History
Ebisu-cho opened on 23 November 1912 as Kami-nagarekawa-cho on the day Hiroden's Main Line first ran between Hiroshima Station and Kamiya-cho, taking its name from the then-name of the surrounding district. It was renamed Nagarekawa-cho at an unrecorded later date and was suspended after the 6 August 1945 atomic bombing; the Hatchobori - Yamaguchi-cho section of the Main Line resumed service on 1 October 1945. Hiroshima City rezoned the district from Kami-nagare-cho to Ebisu-cho on 1 April 1965 and the stop's name was changed to match. Station number M6 was assigned in October 1996 and the number was changed to M04 on 3 August 2025. The platforms are dog-legged across the intersection, with the up-side toward Hiroshima Station on the western side and the down-side toward Kamiya-cho on the eastern side.

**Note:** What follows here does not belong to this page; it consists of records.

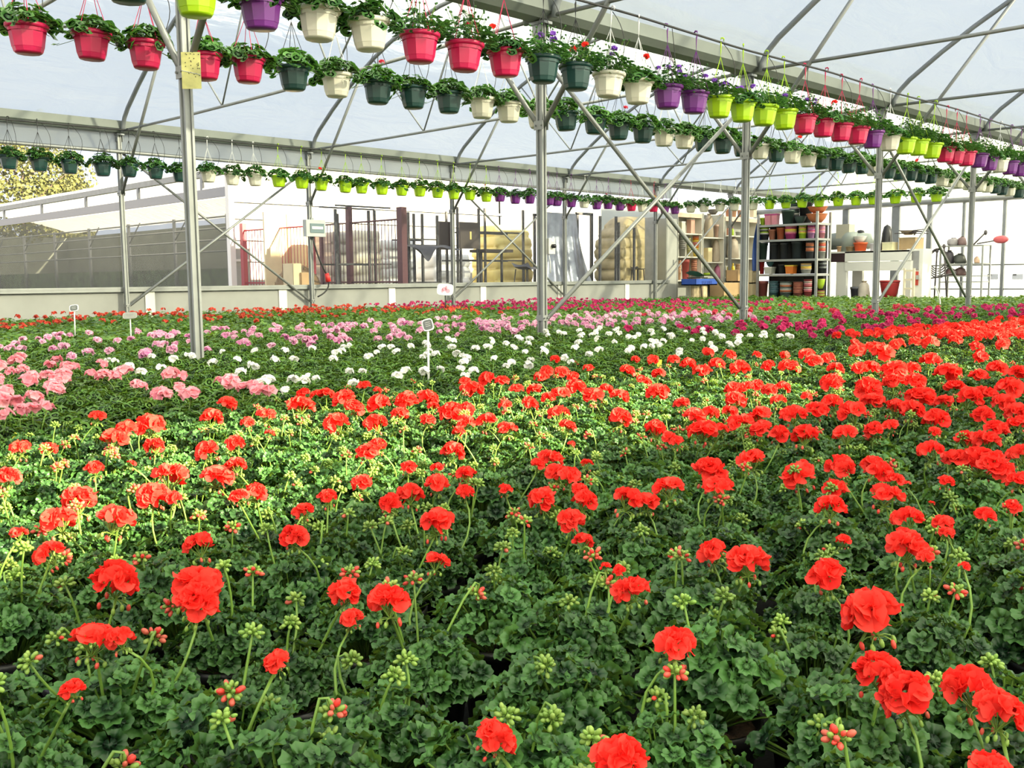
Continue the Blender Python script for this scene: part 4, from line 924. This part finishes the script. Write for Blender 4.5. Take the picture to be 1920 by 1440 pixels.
h = szp(410, 1260); G().box((0, 0, h/2), (.5, y1-y0, h)).build('carcass', GREYL, r, False); G().box((.255, 0, h/2), (.012, y1-y0-.03, h-.06)).build('door', GREYL, r, False); G().box((.268, .05, h*.5), (.015, .02, .12)).build('handle', STEELD, r, False)
def shelf_item(kind, px, pyb, w, h, cols, lab, **k):
    P = onx(px, pyb, SX-.17); P[2] = szp(pyb, px)+.003; d = proj(P)[2]/FPX
    return put(kind, P, w*d*.95, h*d, cols, lab, **k)
BURL, BARKC = (.36, .29, .20), (.42, .34, .26)
for a in (('box', 1278, 437, 12, 21, [CREAM.diffuse_color[:3] and (.66,.62,.45), WHT], 'cream box with white lid on the top board of the left wooden shelf'),
          ('box', 1295, 437, 13, 26, [(.60,.34,.26), WHT], 'pink box with a white lid on the top board of the left wooden shelf'),
          ('box', 1308.5, 437, 9, 20, [(.45,.36,.34), WHT], 'narrow grey and white box on the top board of the left wooden shelf'),
          ('stack', 1279, 481, 14, 38, [(.23,.22,.20), (.19,.18,.17)], 'stack of grey trays in the left wooden shelf'),
          ('stack', 1291, 481, 8, 34, [(.46,.42,.18), (.40,.36,.20)], 'thin yellowish stack beside the grey trays in the left wooden shelf'),
          ('stack', 1306, 481, 16, 38, [YEL, ORG, (.62,.20,.14), (.70,.24,.24)], 'pot stack fading from yellow to pink in the left wooden shelf'),
          ('stack', 1274, 525, 6, 36, [(.62,.36,.22), (.55,.30,.20)], 'thin terracotta stack at the edge of the left wooden shelf'),
          ('pot', 1285, 525, 16, 38, [(.40,.08,.07)], 'tall dark red tub in the left wooden shelf'),
          ('stack', 1301, 525, 12, 38, [(.44,.20,.12), (.36,.15,.10)], 'reddish brown pot stack beside the dark red tub'),
          ('sack', 1329, 445, 20, 43, [BURL, (.25,.19,.13)], 'burlap sack on the top board of the middle wooden shelf'),
          ('pot', 1343, 445, 10, 24, [(.55,.36,.28)], 'pale terracotta urn beside the burlap sack'),
          ('box', 1352, 445, 7, 42, [(.52,.26,.12)], 'orange-brown plank bundle beside the urn'),
          ('box', 1327, 491, 14, 25, [(.76,.62,.34)], 'yellow cardboard box before the bark sacks'),
          ('sack', 1342, 491, 17, 42, [BARKC, BURL], 'narrow bark sack on the middle board of the middle wooden shelf'),
          ('sack', 1374, 484, 26, 38, [(.50,.42,.33), BARKC], 'bulging bark sack across the right wooden shelf'),
          ('pot', 1325, 531, 13, 19, [LIME], 'lime green pot on the lowest board of the middle wooden shelf'),
          ('sack', 1346, 531, 18, 34, [(.50,.16,.28), (.42,.20,.40)], 'pink and lilac bag on the lowest board of the middle wooden shelf'),
          ('bottle', 1365, 442, 6, 20, [(.62,.30,.22), (.5,.5,.2)], 'small terracotta figure on the right wooden shelf'),
          ('bottle', 1373, 442, 6, 17, [LIME, (.5,.03,.10)], 'lime bottle with a red cap on the right wooden shelf'),
          ('pot', 1384, 442, 11, 8, [LGREY], 'low grey pot on the right wooden shelf'),
          ('bottle', 1366, 519, 7, 25, [(.82,.68,.08), YEL], 'left of two yellow bottles on the right wooden shelf'),
          ('bottle', 1374, 519, 7, 25, [(.85,.62,.04), YEL], 'right of two yellow bottles on the right wooden shelf'),
          ('stack', 1384, 519, 12, 24, [(.58,.42,.30), (.44,.28,.18)], 'beige pot stack beside the yellow bottles'),
          ('pot', 1365, 406, 11, 15, [(.58,.26,.15)], 'left terracotta pot on top of the right wooden shelf'),
          ('pot', 1376, 406, 11, 14, [(.60,.34,.20)], 'middle terracotta pot on top of the right wooden shelf'),
          ('pot', 1387, 406, 10, 13, [(.50,.28,.18)], 'right terracotta pot on top of the right wooden shelf'),
          ('box', 1412, 406, 11, 24, [(.70,.56,.36), WHT], 'cream box on top of the right wooden shelf beside the second front post'),
          ('bowl', 1337, 401, 22, 9, [(.20,.18,.16), (.14,.13,.12)], 'grey bowl on top of the middle wooden shelf')):
    shelf_item(*a[:7])
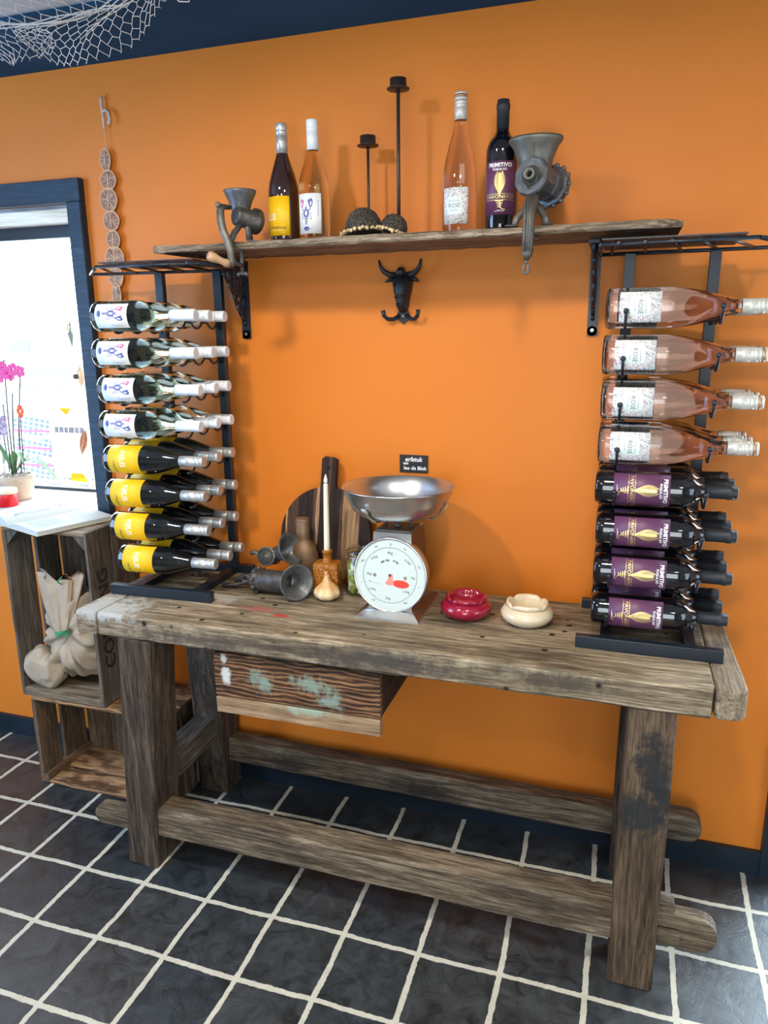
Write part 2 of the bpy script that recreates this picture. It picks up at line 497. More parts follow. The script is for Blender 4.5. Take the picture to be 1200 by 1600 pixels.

History summarized from Japanese & English Wikipedia · last reviewed 2026-05-25.
Notes
Ebisu-cho is one of the closest pairs on the entire Hiroden network, only 123 metres from neighbouring Hatchobori; the surrounding Yagenbori and Nagarekawa streets form the heart of Hiroshima's Shintenchi entertainment district, and when the Hiroshima Flower Festival or the Tokasan summer festival are held, the normally unstaffed stop gets temporary attendants.